The chess board is 8×8 in size. The checkerboard is a square, consisting of 32 dark and 32 light-colored squares. The bottom right corner of the board must be light square. The pieces in chess are black and white. Each side has 16 pieces, namely one king, one queen, two rooks, two bishops, two knights, and eight pawns. These pieces have their own ways of moving. When the game starts, they are all placed in the prescribed squares on the board. The purpose of a chess match is to checkmate the opponent's king. Chess is more different from Gobang and Go game because it has different types of pieces. Maharaj's research group used the famous endgame study Plaskett's Puzzle from 1970 to compare the two leading Chess engines, which are Stockfish and Leela Chess Zero.

3. Result and discussion

3.1. Tic-Tac-Toe

Because of Tic-tac-toe's gameplay simplicity, Karamchandani's team solved the algorithmic problem relatively easily [2]. But since the game itself is prone to draws, there are limitations on the AI that prevent it from being powerful enough so that it could attract players. Over time, algorithmic updates and modifications can also improve gameplay.

3.2. Gobang

The Reddy team has also had success with the Gobang Android app.
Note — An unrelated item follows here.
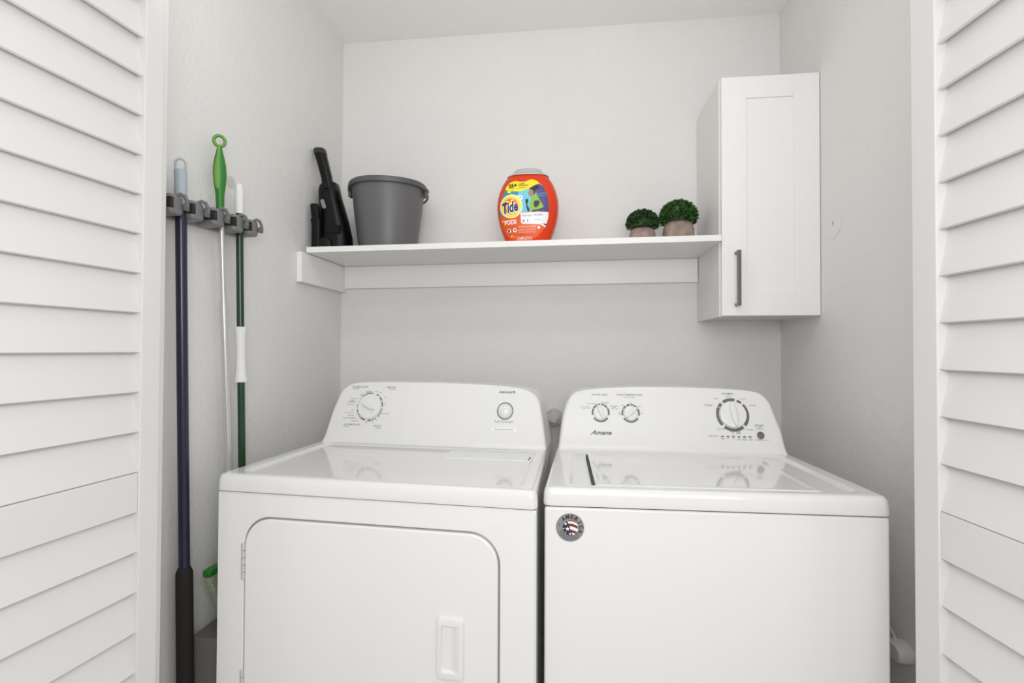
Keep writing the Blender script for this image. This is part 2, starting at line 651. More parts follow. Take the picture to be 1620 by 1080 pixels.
# large dial ring with gaps
cx, cz = .5234, 1.0161
r0, r1 = .0375, .0455
for a0, a1 in ((-128, -52), (-43, 42), (50, 68), (76, 124), (133, 150), (152, 223)):
    arc_ring(rg, fW, cx, cz, r0, r1, a0, a1)
rg.build('dial_ring', 'ring', wash, smooth=False)
for cx2 in (.1512, .2376):
    rg = MB()
    for a0, a1 in ((-15, 32), (38, 62), (66, 84), (92, 116), (120, 148), (152, 195), (-146, -34)) if cx2 < .2 else ((-15, 30), (36, 66), (70, 88), (94, 118), (124, 150), (154, 195), (-146, -34)):
        arc_ring(rg, fW, cx2, 1.0158, .0215, .0262, a0, a1)
    rg.build('dial_ring', 'ring', wash, smooth=False)
rg = MB()
for i in range(6):
    u = .4846 + i * .0150
    patch(rg, [(u, .9556), (u + .0076, .9556), (u + .0084, .9592), (u + .0008, .9592)], fW)
rg.build('status_marks', 'ring', wash, smooth=False)
rg = MB()
rg.loft([[fW(.5928 + r * math.cos(2 * PI * i / 28), .9620 + r * math.sin(2 * PI * i / 28), o) for i in range(28)] for r, o in ((.0100, 0), (.0100, .0012), (.0090, .0018))])
rg.build('start_button', 'ring', wash)
knob(wash, 'dial', fW, cx, cz, .0365, .012, 96)
knob(wash, 'dial', fW, .1512, 1.0158, .0195, .010, 112, gl=1.15, gw=.3)
knob(wash, 'dial', fW, .2376, 1.0158, .0195, .010, 42, gl=1.15, gw=.3)
lo = MB()
put_text(lo, 'Amana', fW, .1205, .9560, .0115, .0612, 'L', .45, .018)
patch(lo, [(.1160, .9530), (.1270, .9585), (.1305, .9600), (.1180, .9545)], fW)
lo.build('logo', 'print', wash, smooth=False)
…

They demonstrated the actual operation and display of the game on the simulator. The game displays victory or defeat normally. If the board is full, the game is shown to be tied. For this article, the team said more work needs to be done on the evaluation functions and search algorithms. In addition, the prohibition rules of international rules can be applied to future games.

3.3. Go

The research of Bouzy group shows that each of the existing algorithms has its own advantages and disadvantages [9]. For connection problems, the three-value evaluation method is more effective, as well as Proof Number Search. However, the disadvantages of this approach are time consuming and large memory footprint. Quiescence search algorithms can play an excellent role in dealing with the problem of uncertainty. The alpha pruning method can optimize other types of tree searches and reduce unnecessary search time. Depth-first search can quickly assess the current location. No matter in tactical search, or in global search, the appropriate search method should be chosen.

3.4. Chess

In the study of Maharaj’s team, Stockfish and LCZero represent two competing paradigms in the race to build the best chess engine. The power of the Stockfish engine is programmed into its search, and the power of LCZero is programmed into its evaluation. Stockfish's approach is superior when faced with Plaskett's conundrum. The engine searches nearly 1.9 billion different locations to identify minimax solutions, which is extremely efficient. Domain-specific search optimization enables it to find unique solutions. On the other hand, LCZero's selective search is less efficient, mainly because it selects the wrong rows for deep search. But the LCZero engine is built on "zero" knowledge of the game, not the rules. Therefore, the LCZero algorithm is more general than Stockfish.

4. Conclusion

This paper summarizes the application of AI technology in four different types of existing board games. From the simple Tic-tac-toe to Gobang to the more complex Go and chess, the algorithms of every game have achieved some degree of success. For simpler games, AI can be created effectively without much algorithmic skill. For example, tic-tac-toe algorithm has basically met the needs. Nonetheless, for more complex games, more algorithms are needed to optimize the system. In terms of board game algorithms, search tree techniques still need to be constantly optimized and modified to be able to choose the best way to give the next step in different situations. Although the current chess AI technology has made a great breakthrough, which means it can run effectively and has a strong ability, but in the future, more advanced and more convenient algorithms will be developed. In recent years, humans and AI have been competing and learning from each other. With continuous development and innovation, better algorithms and other knowledge will be mastered.